Hsu read for the role of Lolo, then was asked to audition for Kat. To put her own spin on the character, Hsu dug into the dimensions of the soap star’s personality. “This person is fabulous and is also still raunchy and disgusting,” she says. “It’s not just the pretty person in the film who doesn’t get to be funny, but she also has secrets and gets to unleash in different ways.”

Wu says their character, Deadeye, drew their attention because the part was different from what they’d been seeing. “A lot of roles that I get sent as a nonbinary person are like, ‘This nonbinary person feels no shame. They are the hottest, sexiest, proudest person to have ever been alive,’” Wu says. “This character Deadeye is just a soft, tender, complicated person.”

Two months before the film’s theatrical release on July 7, the four presented the Gold Generation Award to the cast and crew of “The Joy Luck Club” at Gold House’s Gold Gala, which honors Asian Pacific creators.

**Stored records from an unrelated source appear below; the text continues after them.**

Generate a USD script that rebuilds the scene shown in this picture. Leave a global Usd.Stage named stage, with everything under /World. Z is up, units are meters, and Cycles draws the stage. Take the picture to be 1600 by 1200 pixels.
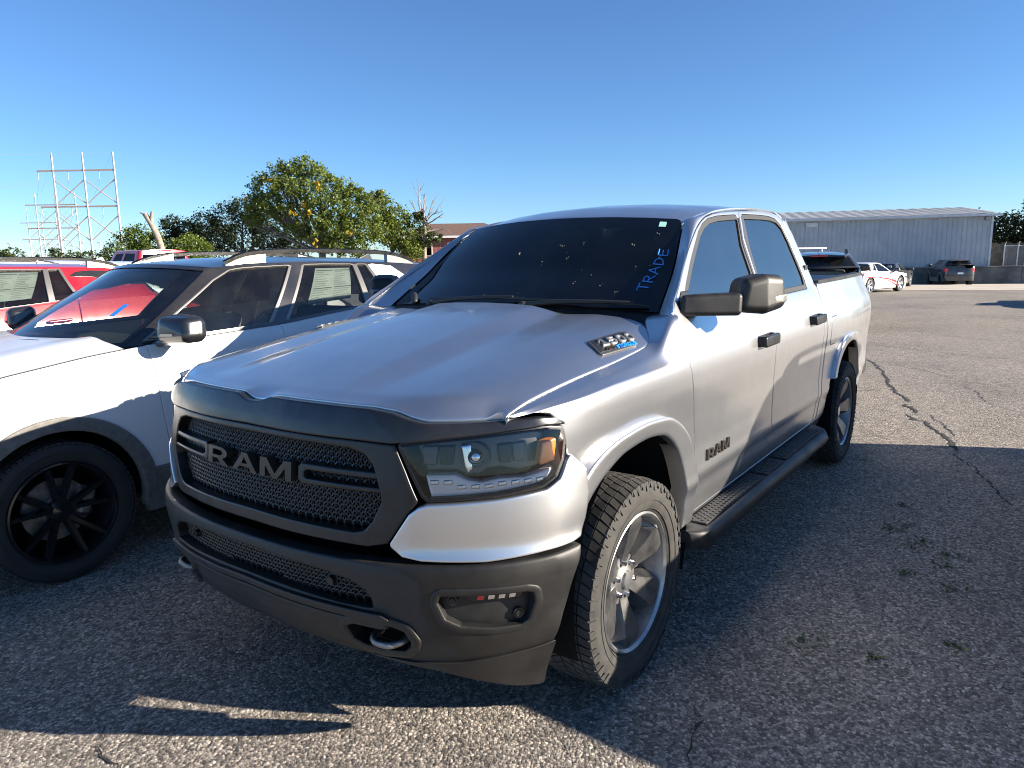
import math, random
import numpy as np, trimesh, shapely, manifold3d
from shapely.geometry import Polygon, LineString, Point, MultiPolygon, box as sbox
from shapely.ops import unary_union
from scipy.spatial import Delaunay
from scipy.ndimage import gaussian_filter1d, gaussian_filter
from scipy.interpolate import PchipInterpolator, RegularGridInterpolator, RectBivariateSpline
from pxr import Usd, UsdGeom, UsdLux, UsdShade, Gf, Sdf, Vt
import usdkit, meshkit

stage = Usd.Stage.CreateInMemory()
UsdGeom.SetStageUpAxis(stage, UsdGeom.Tokens.z)
UsdGeom.SetStageMetersPerUnit(stage, 1.0)
world = UsdGeom.Xform.Define(stage, "/World")
stage.SetDefaultPrim(world.GetPrim())
UsdGeom.Scope.Define(stage, "/World/Looks")

# ---------------------------------------------------------------- camera, sky, sun
# world: +x towards the front of the silver pickup, +y to its left side, front axle above the origin
EYE = np.array([2.40015, 2.13108, 1.62332]); YAW, PITCH, ROLL = 3.76315337, -.169157997, -.0176863411
_f = np.array([math.cos(PITCH) * math.cos(YAW), math.cos(PITCH) * math.sin(YAW), math.sin(PITCH)])
_r = np.cross(_f, [0, 0, 1]); _r /= np.linalg.norm(_r); _u = np.cross(_r, _f)
_r, _u = _r * math.cos(ROLL) + _u * math.sin(ROLL), _u * math.cos(ROLL) - _r * math.sin(ROLL)
cam = UsdGeom.Camera.Define(stage, "/World/camera")
cam.AddTransformOp().Set(Gf.Matrix4d(*map(float, [*_r, 0, *_u, 0, *(-_f), 0, *EYE, 1])))
cam.CreateHorizontalApertureAttr(36.0); cam.CreateVerticalApertureAttr(27.0)
cam.CreateFocalLengthAttr(36.0 * 1139.923 / 1600.0)
cam.CreateClippingRangeAttr(Gf.Vec2f(.05, 5000.0))
cam.CreateExposureAttr(1.7)

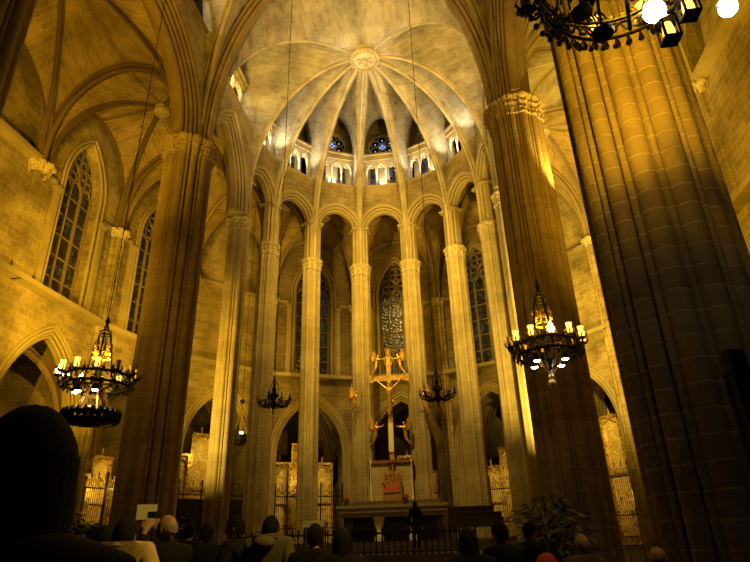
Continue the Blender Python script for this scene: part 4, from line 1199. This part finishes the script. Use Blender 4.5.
def hand_g(wr, d, palm, s=1.0, curl=.5, side=1):
    """wr wrist, d forward direction, palm = direction the palm faces"""
    d = Vector(d).normalized(); pn = Vector(palm).normalized(); pn = (pn - d*pn.dot(d)).normalized(); t = d.cross(pn)*side
    W_ = Vector(wr); g = G()
    k0 = W_ + d*.045*s; k1 = W_ + d*.085*s
    rows = []
    for q, wd, th in ((-.035,.024,.021),(0,.026,.020),(.03,.036,.017),(.06,.042,.015),(.088,.041,.013),(.094,.03,.008)):
        p = W_ + d*q*s; rows.append([p + t*(wd*cos(2*PI*k/10))*s + pn*(th*sin(2*PI*k/10))*s for k in range(10)])
    i0 = len(g.v); g.grid(rows, close_u=True); g.face([i0+k for k in range(10)]); g.face([i0+50+k for k in range(10)][::-1])
    for f, (off, ln) in enumerate(((.031,.072),(.011,.08),(-.010,.075),(-.030,.058))):
        p = W_ + d*.08*s + t*off*s - d*.012*s; pts = [p]; ang = 0
        for seg in range(3):
            ang += curl*(.55 if seg == 0 else .75); dd = d*cos(ang)+pn*sin(ang); p = p + dd*ln*s*(.45,.32,.23)[seg]; pts.append(p)
        g.tube(pts, [.0105*s, .010*s, .0095*s, .0085*s], 7)
    p = W_ + d*.015*s + t*.018*s
    pts = [p, p + (d*.5+t*.8)*.035*s, p + (d*.9+t*.6+pn*.3)*.06*s, p + (d*1.1+t*.3+pn*.5)*.078*s]
    g.tube(pts, [.013*s,.011*s,.0095*s,.007*s], 7)
    return g
def person(x, y, h, face, label, top='cblack', hair='hairblack', style='short', headface=None, arms=None, hood=False, trousers='cdenim', z0=0, skin='skin', collar=False, bag=False, group=None, long_coat=False, shrug=.03):
    """x,y foot position, h height, face = body facing angle (world), arms: dict side -> (elbow, hand) local (fwd,left,z)"""
    r = empty('person', (x, y, z0), 0, label, 'person', group)
    k = h/1.75; hf = face if headface is None else headface
    f = Vector((cos(face), sin(face), 0)); l = Vector((-sin(face), cos(face), 0)); U = Vector((0,0,1))
    P = lambda a, b, c: tuple((f*a + l*b + U*c)*k)
    arms = arms or {}
    A = {}
    for s_, sg in (('l', 1), ('r', -1)):
        A[s_] = arms.get(s_, ((-.03, sg*.26, 1.12), (.08, sg*.24, .88)))
    J = {'pel': (P(0,0,.96), (.13*k,.10*k)), 'waist': (P(0,0,1.12), (.12*k,.095*k)), 'chest': (P(-.01,0,1.32), (.15*k,.105*k)), 'upper': (P(-.02,0,1.42+shrug), (.10*k,.08*k)), 'neck': (P(-.015,0,1.50), .052*k), 'skull': (P(0,0,1.60), .055*k)}
    Ed = [('pel','waist'),('waist','chest'),('chest','upper'),('upper','neck'),('neck','skull')]
    for s_, sg in (('l', 1), ('r', -1)):
        J['s'+s_] = (P(-.02, sg*.175, 1.42+shrug), .062*k); e, hd = A[s_]
        J['e'+s_] = (P(*e), .044*k); J['w'+s_] = (P(*hd), .028*k)
        J['h'+s_] = (P(0.0, sg*.09, .92), .085*k); J['k'+s_] = (P(.01, sg*.10, .50), .058*k); J['a'+s_] = (P(-.02, sg*.10, .09), .040*k); J['t'+s_] = (P(.13, sg*.11, .045), .036*k)
        Ed += [('upper','s'+s_),('s'+s_,'e'+s_),('e'+s_,'w'+s_),('pel','h'+s_),('h'+s_,'k'+s_),('k'+s_,'a'+s_),('a'+s_,'t'+s_)]
    body = skin_mesh(J, Ed)
    hc = Vector(P(.015, 0, 1.643)); hs = k*.93
    merge(body, head_g(hc, hf, hs))
    for s_, sg in (('l', 1), ('r', -1)):
        e, hd = A[s_]; d = Vector(P(*hd))-Vector(P(*e))
        pal = -l*sg if hd[2] < 1.2 else f
        merge(body, hand_g(P(*hd), d, pal, k, .55, sg))
    o = body.build('body', M[skin], r, smooth=True)
    rm = o.modifiers.new('join', 'REMESH'); rm.mode = 'VOXEL'; rm.voxel_size = .0075; rm.use_smooth_shade = True
    dg = bpy.context.evaluated_depsgraph_get(); dg.update(); me_ = bpy.data.meshes.new_from_object(o.evaluated_get(dg)); o.modifiers.clear()
    bm = bmesh.new(); bm.from_mesh(me_); seen = set(); isl = []
    for v in bm.verts:
        if v in seen: continue
        st = [v]; seen.add(v); cur = []
        while st:
            q = st.pop(); cur.append(q)
            for e in q.link_edges:
                w_ = e.other_vert(q)
                if w_ not in seen: seen.add(w_); st.append(w_)
        isl.append(cur)
    big = min(900, max(len(c) for c in isl))
    bmesh.ops.delete(bm, geom=[v for c in isl if len(c) < big for v in c], context='VERTS'); bm.to_mesh(me_); bm.free()
    for p_ in me_.polygons: p_.use_smooth = True
    o.data = me_; me_.name = 'body'
    if not me_.materials: me_.materials.append(M[skin])
    hair_g(hc, hf, hs, style).build('hair', M[hair], r, smooth=True)
    J2 = {'pel': (P(0,0,.86 if not long_coat else .6), (.165*k,.13*k) if not long_coat else (.19*k,.15*k)), 'hip': (P(0,0,.98), (.16*k,.125*k)), 'waist': (P(0,0,1.12), (.15*k,.12*k)), 'chest': (P(-.01,0,1.32), (.18*k,.13*k)), 'upper': (P(-.02,0,1.43+shrug), (.14*k,.10*k)), 'col': (P(-.02,0,1.535+shrug*.5), .072*k)}
    E2 = [('pel','hip'),('hip','waist'),('waist','chest'),('chest','upper'),('upper','col')]
    for s_, sg in (('l', 1), ('r', -1)):
        e, hd = A[s_]; J2['s'+s_] = (P(-.02, sg*.18, 1.42+shrug), .082*k); J2['e'+s_] = (P(*e), .062*k)
        w = Vector(P(*e)).lerp(Vector(P(*hd)), .9); J2['w'+s_] = (tuple(w), .045*k)
        E2 += [('upper','s'+s_),('s'+s_,'e'+s_),('e'+s_,'w'+s_)]
    jk = skin_mesh(J2, E2, 2)
    if collar:
        jk.tube([P(-.015+.068*cos(t), .075*sin(t), 1.51+shrug*.6) for t in [q*PI/6 for q in range(12)]], .024*k, 8, closed=True)
    jk.build('coat' if long_coat else 'jacket', M[top], r, smooth=True)
    if hood:
        hh = G(); hh.sphere(Vector(P(-.11, 0, 1.43+shrug)), .12*k, 14, 9, (.9,1.25,.55)); hh.tube([P(-.02+.10*cos(t), .115*sin(t), 1.49+shrug+.02*cos(t)) for t in [q*PI/7 for q in range(14)]], .035*k, 7, closed=True)
        hh.build('hood', M[top], r, smooth=True)
    J3 = {'pel': (P(0,0,.95), (.145*k,.115*k))}; E3 = []
    for s_, sg in (('l', 1), ('r', -1)):
        J3['h'+s_] = (P(0.0, sg*.09, .86), .10*k); J3['k'+s_] = (P(.01, sg*.10, .50), .075*k); J3['a'+s_] = (P(-.02, sg*.10, .12), .062*k)
        E3 += [('pel','h'+s_),('h'+s_,'k'+s_),('k'+s_,'a'+s_)]
    skin_mesh(J3, E3).build('trousers', M[trousers], r, smooth=True)
    for s_, sg in (('l', 1), ('r', -1)):
        sh = G(); c = Vector(P(.055, sg*.11, .05)); 
        sh.sphere((0,0,0), .075*k, 10, 7, (1.9,.75,.68))
        sh.v = [tuple(Vector((f*a[0] + l*a[1] + U*a[2])) + c) for a in sh.v]
        sh.build('shoe', M['shoe'], r, smooth=True)
    if bag:
        b = G(); b.tube([P(.12, -.12, 1.2), P(.09, -.1, 1.44), P(-.06, -.08, 1.5), P(-.17, .0, 1.35), P(-.18, .12, 1.15)], .018, 5); b.build('strap', M['cblack'], r)
    return r
UP = PI/2      # facing the altar
person(2.49, -16.6, 1.621, UP+.1, 'huge dark head of a viewer in silhouette at the left edge', 'cblack', style='long', z0=.2)
person(1.11, -13.86, 1.574, UP, 'person seen from behind in a beige jacket with turned-up collar', 'cbeige', collar=True, z0=.2, shrug=.12, arms={'l': ((.10,.36,1.26), (.30,.14,1.44)), 'r': ((.0,-.33,1.2), (.14,-.2,1.0))})
person(0.11, -12.47, 1.581, UP+1.0, 'person half hidden behind the beige jacket, face turned left', 'cblack', style='long', headface=2.6, z0=.2)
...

It was a full-circle moment for the “Joy Ride” cast.

“‘Joy Luck Club’ was my childhood version of ‘Everything Everywhere,’” Hsu says. “To be with them in the same room, and for us to celebrate them and say thank you — because we all impart to them and all the people that came before them that we stand upon their shoulders — I feel like the healing, the celebrating is happening very much in real time.”